Chrysalide

Dans le courant de son quatorzième mois, Harold a quitté l’enveloppe du gros bébé rieur et placide pour donner naissance à un petit bonhomme volontaire et acharné. S’il reste un enfant facile et joyeux, le fait d’être constamment confronté à ses limites corporelles peut le rendre coléreux et enragé.

Privé du plaisir de se mouvoir librement, l’admiration et la dévotion sans borne qu’il voue toujours à son grand frère se mue parfois en envie et en jalousie farouches.

Désormais, quand son frère est en possession d’un objet, Harold joue des coudes pour se l’approprier, il pousse, il s’énerve, il tente d’arracher l’objet convoité et, de guerre lasse, il tire les cheveux de son rival…Mais malgré tout cet acharnement au combat, Théodore n’a évidemment aucune difficulté à garder le contrôle et  Harold accepte très mal sa défaite, vivant  la suprématie physique de son aîné comme une injustice absolument odieuse…

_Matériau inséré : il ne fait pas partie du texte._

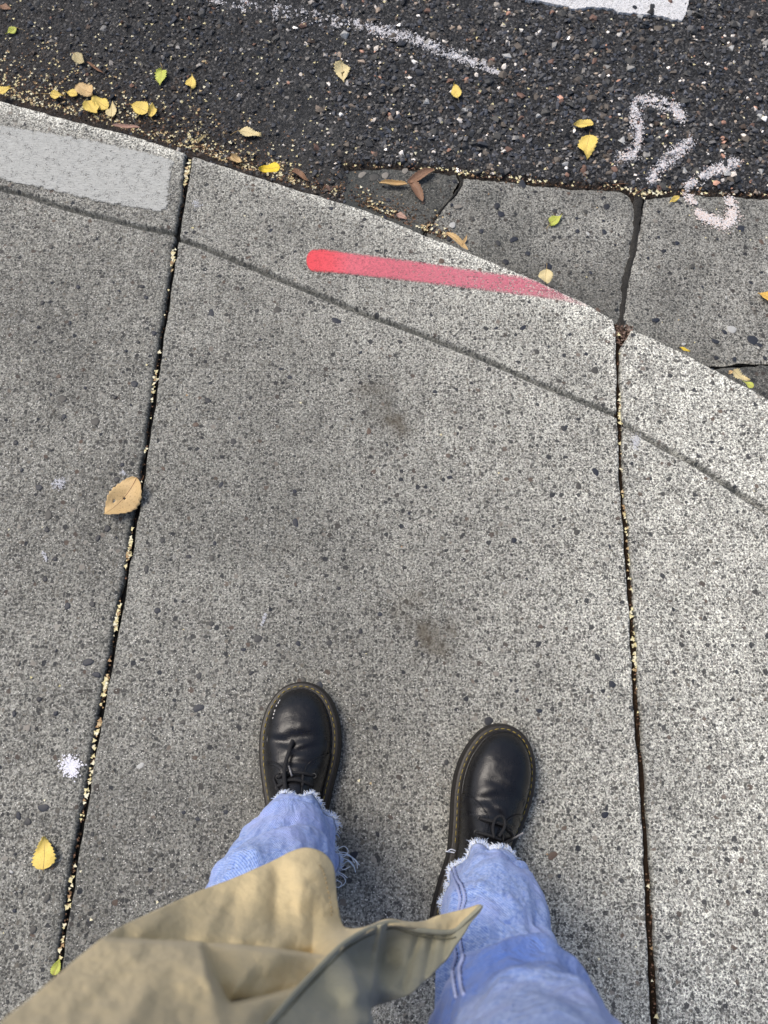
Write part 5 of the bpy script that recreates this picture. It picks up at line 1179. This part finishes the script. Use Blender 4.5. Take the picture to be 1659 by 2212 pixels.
def sheet(name, outline, ctrl, mat, parent, step=4.5, thick=.0016, ripple=.002, mods=None):
    from mathutils.geometry import delaunay_2d_cdt
    O = np.array(outline, float); O = resample(smooth_line(np.vstack([O, O[:1]]), 400), 420)[:-1]; f = rbf(ctrl)
    lo, hi = O.min(0), O.max(0); GX, GY = np.meshgrid(np.arange(lo[0], hi[0], step), np.arange(lo[1], hi[1], step)); XY = np.stack([GX.ravel(), GY.ravel()], 1)
    k = inside(XY, O) & (seg_dist(XY, np.vstack([O, O[:1]])) > step*.5)
    vo, eo, fo, *_ = delaunay_2d_cdt([Vector(p) for p in O]+[Vector(p) for p in XY[k]], [], [list(range(len(O)))], 1, 1e-5)
    V2 = np.array([[q.x, q.y] for q in vo]); z = f(V2)+(fnoise(V2[:, 0]+900, V2[:, 1]+900, .022, 5, 4)-.5)*ripple*4
    if mods: z = mods(V2, z)
    V = np.array([at(a_, b_, c_) for (a_, b_), c_ in zip(V2, z)])
    o = pmesh(name, V, [tuple(f_)[::-1] for f_ in fo], mat, parent)
    so = o.modifiers.new('thick', 'SOLIDIFY'); so.thickness = thick; so.offset = 0; return o, f, V[:len(O)]
Es = [(560, 2238, .735), (581, 2212, .71), (650, 2132, .63), (700, 2080, .575), (740, 2041, .535), (790, 2010, .49), (841, 1993, .455), (875, 2001, .44), (908, 2010, .43), (975, 2013, .405), (1005, 1990, .395), (1040, 1957, .388)]
A_out = [(-160, 2300), (-60, 2258), (10, 2203), (70, 2156), (130, 2104), (180, 2062), (230, 2022), (262, 2003), (300, 1985), (365, 1955), (430, 1926), (500, 1900), (560, 1874), (600, 1855), (630, 1840), (660, 1832), (688, 1838), (706, 1850), (718, 1868), (723, 1890), (726, 1930), (731, 1965), (739, 1998), (752, 2006), (775, 2006), (800, 2000), (838, 1986), (880, 1992), (915, 1991), (950, 1977), (1000, 1965), (1036, 1954), (1032, 1964), (1002, 1992), (972, 2010), (908, 2006), (841, 1998), (790, 2016), (742, 2046), (702, 2086), (652, 2138), (583, 2218), (500, 2330), (300, 2400), (-100, 2420), (-200, 2400)]
A_ctrl = [(-160, 2300, .90), (10, 2203, .79), (130, 2104, .71), (230, 2022, .635), (300, 1985, .58), (430, 1926, .48), (560, 1874, .43), (630, 1840, .41), (660, 1832, .405), (700, 1845, .40), (723, 1890, .40), (731, 1965, .415), (750, 2005, .425), (838, 1988, .425), (915, 1991, .41), (950, 1977, .40), (1036, 1954, .385), (972, 2008, .398),
          (300, 2075, .690), (400, 2065, .660), (500, 2060, .625), (600, 2060, .588), (690, 2074, .555), (700, 2040, .505), (400, 2000, .560), (500, 1995, .520), (600, 2000, .490),
          (480, 1960, .490), (560, 1945, .465), (640, 1960, .452), (700, 1960, .432), (620, 1890, .432), (560, 1905, .448), (680, 1890, .428), (440, 2110, .705),
          (350, 2110, .705), (250, 2120, .725), (150, 2170, .77), (400, 2185, .755), (300, 2220, .80), (100, 2260, .84), (495, 2150, .705),
          (560, 2120, .645), (640, 2110, .598), (505, 2192, .735), (570, 2168, .690), (640, 2138, .632), (530, 2210, .745), (500, 2330, .84), (300, 2400, .92), (-100, 2420, .98)]+[(x, y, z-.006) for x, y, z in Es[1:7]]
def overlaps(V2, z):
    """two overlapping folds: the cloth above the crease and in the triangular pocket drops behind the fold nearer the eye"""
    x, y = V2[:, 0], V2[:, 1]; sm = lambda t: 1/(1+np.exp(-t))
    yc = np.interp(x, [190, 272, 368, 490, 531, 620, 706, 740], [2028, 2033, 2038, 2045, 2048, 2058, 2069, 2078]); d = y-yc
    w = np.clip((x-195)/70, 0, 1)*np.clip((735-x)/60, 0, 1); z = z-.078*w*sm(-d/1.6)*np.exp(np.minimum(d, 0)/42)*np.clip(.5+(x-250)/300, .5, 1)
    lx = np.interp(y, [2040, 2060, 2110, 2160, 2175], [436, 444, 456, 482, 497]); bl = np.interp(x, [420, 495, 560, 639, 706], [2200, 2172, 2160, 2140, 2078])
    dl = x-lx; db = bl-y; dm = np.minimum(dl, db*1.3); ins = sm(dl/3.0)*sm(db/1.8)*sm((y-yc)/1.5)
    z = z-.080*ins*np.exp(-np.maximum(dm, 0)/55)*np.clip(1-(x-500)/330, .35, 1)
    # soft pull folds fanning down from the hem and over the hip
    for (x0, y0, x1, y1, wd, am) in ((560, 1900, 520, 2030, 22, .010), (640, 1870, 660, 2040, 20, .010), (480, 1950, 440, 2030, 18, .008), (380, 2060, 250, 2240, 26, .012), (320, 2060, 170, 2200, 18, -.010), (450, 2070, 470, 2230, 20, .014), (600, 1880, 590, 2030, 14, -.008), (340, 1990, 300, 2020, 16, .008)):
        q = seg_dist(V2, np.array([[x0, y0], [x1, y1]], float)); z = z+.5*am*np.exp(-(q/wd)**2)
    return z
coat, fA, ringA = sheet('coat', A_out, A_ctrl, M_coat, None, step=3.2, mods=overlaps); coat['label'] = 'tan cotton coat with its front corner blown across the right leg'
B_out = [(541, 2262)]+[(x, y) for x, y, z in Es]+[(1042, 1960), (1036, 1972), (1018, 1992), (1002, 2018), (985, 2042), (961, 2076), (925, 2112), (888, 2146), (850, 2160), (805, 2174), (800, 2190), (806, 2214), (815, 2270), (820, 2330), (600, 2420), (500, 2330)]
B_ctrl = list(Es)+[(1002, 2018, .405), (961, 2076, .435), (888, 2146, .485), (805, 2174, .535), (806, 2214, .575), (820, 2330, .68), (600, 2420, .80), (690, 2200, .655), (744, 2075, .545), (765, 2110, .570), (783, 2150, .592), (802, 2210, .600), (825, 2030, .458), (812, 2090, .480), (770, 2060, .500), (840, 2085, .452), (870, 2060, .442), (900, 2100, .462), (905, 2050, .432), (935, 2060, .425), (850, 2130, .492), (700, 2130, .60), (730, 2180, .615), (960, 2030, .412)]
def flapfolds(V2, z):
    x, y = V2[:, 0], V2[:, 1]; sm = lambda t: 1/(1+np.exp(-t))
    # the cloth right of the first fold line drops away, as does the part under the second
    xl = np.interp(y, [2030, 2056, 2100, 2147, 2204, 2300], [720, 744, 765, 783, 802, 820]); z = z-.030*sm((x-xl)/2.2)*np.exp(-np.maximum(x-xl, 0)/55)*np.clip((y-2030)/50, 0, 1)
    x2 = np.interp(y, [2000, 2022, 2080, 2176], [824, 823, 812, 800]); z = z+.012*np.exp(-((x-x2)/9)**2)
    z = z-.018*sm((x-x2)/3)*np.exp(-np.maximum(x-x2, 0)/50)*np.clip((y-2000)/30, 0, 1)
    for x0, x1 in ((905, 870), (935, 915), (965, 950)):
        q = seg_dist(V2, np.array([[x0, 2020], [x1, 2130]], float)); z = z-.006*np.exp(-(q/9)**2)
    return z
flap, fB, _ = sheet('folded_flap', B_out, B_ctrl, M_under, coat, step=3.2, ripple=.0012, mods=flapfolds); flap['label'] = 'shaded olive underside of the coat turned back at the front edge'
mb = MB(); e = [at(x, y, z+.0015) for x, y, z in smooth_line(np.array(Es), 90)]; mb.tube(e, .0021, 8); pbuild(mb, 'stitched_edge', M_under, coat)
mb = MB(); e = [at(x+3.5, y+13, z-.001) for x, y, z in smooth_line(np.array(Es[:-1]), 140)]
fBq = fB([(x+3.5, y+13) for x, y, z in smooth_line(np.array(Es[:-1]), 140)])
e = [at(x+3.5, y+13, zz_+.0016) for (x, y, z), zz_ in zip(smooth_line(np.array(Es[:-1]), 140), fBq)]
mb.tube(e[:-12], .0007, 5); pbuild(mb, 'edge_topstitch', flat_mat('olive_thread', (.20, .19, .13), .8, .2), coat)
# vertical seam line near the lobe
sl = smooth_line(np.array([(690, 1868.), (700, 1885), (708, 1920), (716, 1960), (716, 1990)]), 60); zq = fA(sl); mb = MB()
for k in range(0, 56, 4): mb.tube([at(sl[k][0], sl[k][1], zq[k]+.004), at(sl[k+2][0], sl[k+2][1], zq[k+2]+.004)], .0006, 4)
pbuild(mb, 'coat_topstitch', flat_mat('tan_thread', (.36, .27, .15), .8, .2), coat)
# side and back of the coat, behind the wearer
bk = []; prof = [(-.172, -.12), (-.215, -.20), (-.20, -.30), (-.12, -.37), (0, -.39), (.12, -.37), (.20, -.30), (.215, -.245)]
pr = smooth_line(np.array(prof), 90)
for z in np.linspace(.46, 1.22, 20):
    f = (z-.46)/.76; q = pr.copy(); q[:, 0] *= 1-.12*f; q[:, 1] = -.25+(q[:, 1]+.25)*(1-.25*f)
    q[:, 0] += .006*np.sin(np.arange(len(q))*.35+z*5)*(1-f); q[:, 1] += .008*np.sin(np.arange(len(q))*.4)*(1-f)
    bk.append(np.c_[q, np.full(len(q), z)])
bk = np.array(bk); o = pmesh('coat_back', bk.reshape(-1, 3), gridF(20, len(pr)), M_coat, coat); so = o.modifiers.new('thick', 'SOLIDIFY'); so.thickness = .003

Entre rivalité et complicité, les relations des deux frères évoluent vers plus de complexité mais aussi plus d’intéractions, plus de jeux communs et de fous-rire partagés. Jours après jours, nous réalisons l’importance pour Harold d’avoir un grand frère et à quel point celui-ci lui donne envie d’avancer, au propre comme au figuré.

Malgré toutes les mesures que nous prenons pour favoriser un environnement propice au sommeil –l’éviction systématique des livres, une lumière tamisée, une chanson douce que lui chantait sa maman, plus de café après 17h 🙂 – Harold ne nous épargne pas quand on le couche et il lui arrive encore de se réveiller en pleurs la nuit. Nous sentons que le petit homme appréhende la séparation. Grâce à de grandes discussions avec son papa, nous avons compris que l’origine de cette angoisse provenait de la propre angoisse du père de revivre la nuit terrible  où nous avons dormi sur nos deux oreilles tandis que la maldie poursuivait son travail dévastateur… Hanté par ce sentiment coupable, Laurent passe ses nuits à « veiller » sur ses enfants.

Pour ma part et contrairement au papa, j’ai plus de mal à me détacher d’Harold le jour, quand je le dépose à la crèche, et il est d’ailleurs amusant de constater que je suis la seule à profiter de son grand numéro de tragédien éploré…

Finalement élever un enfant c’est aussi et surtout apprendre à ne plus être dupe de soi.

4 réflexions sur « Chrysalide »

  1. Je trouve ça formidable que vous ayez pu déceler tout ça au travers du comportements de vos petits bouts, car ce n’est pas toujours facile à interpreter. Et maintenant que les maux ont des mots la victoire pour des nuits sereines me parait plus proche…

  2. Je partage le commentaire d’Alice, en espérant que l’angoisse du papa -maintenant que la source est connue et reconnue- puisse se muer en une simple inquiétude, comme quand les nouveaux-nés dorment si sereinement et sans bruit et qu’oncherche leur petit souffle chaud.

    J’ai lu aussi je ne sais plus trop où que c’était important de nommer les émotions ressenties pas nos petits, en plus de celles qu’on ressent nous. Maintenant quand Nathan est en colère on le lui dit en lui expliquant pourquoi d’après ce que l’on a senti et j’ai l’impression qu’il nous en est reconnaissant.

    Et pourquoi la colère ne servirait-elle pas de moteur ?

    Et puis c’est bien les petits mecs qui ont du caractère !

  3. Dis-donc la tata Audrey. J’ai du caractère mais je suis pas un petit mec. D’ailleurs même maman le dit: je suis un grand tragédien. Quand je fais semblant de pleurer, tout le monde y croit. Et ma maman, c’est une grande comédienne.

  4. J’aime et approuve totalement la conclusion d’Isaure sur ce que nous apprennent nos enfants et n’ont pas fini de nous apprendre.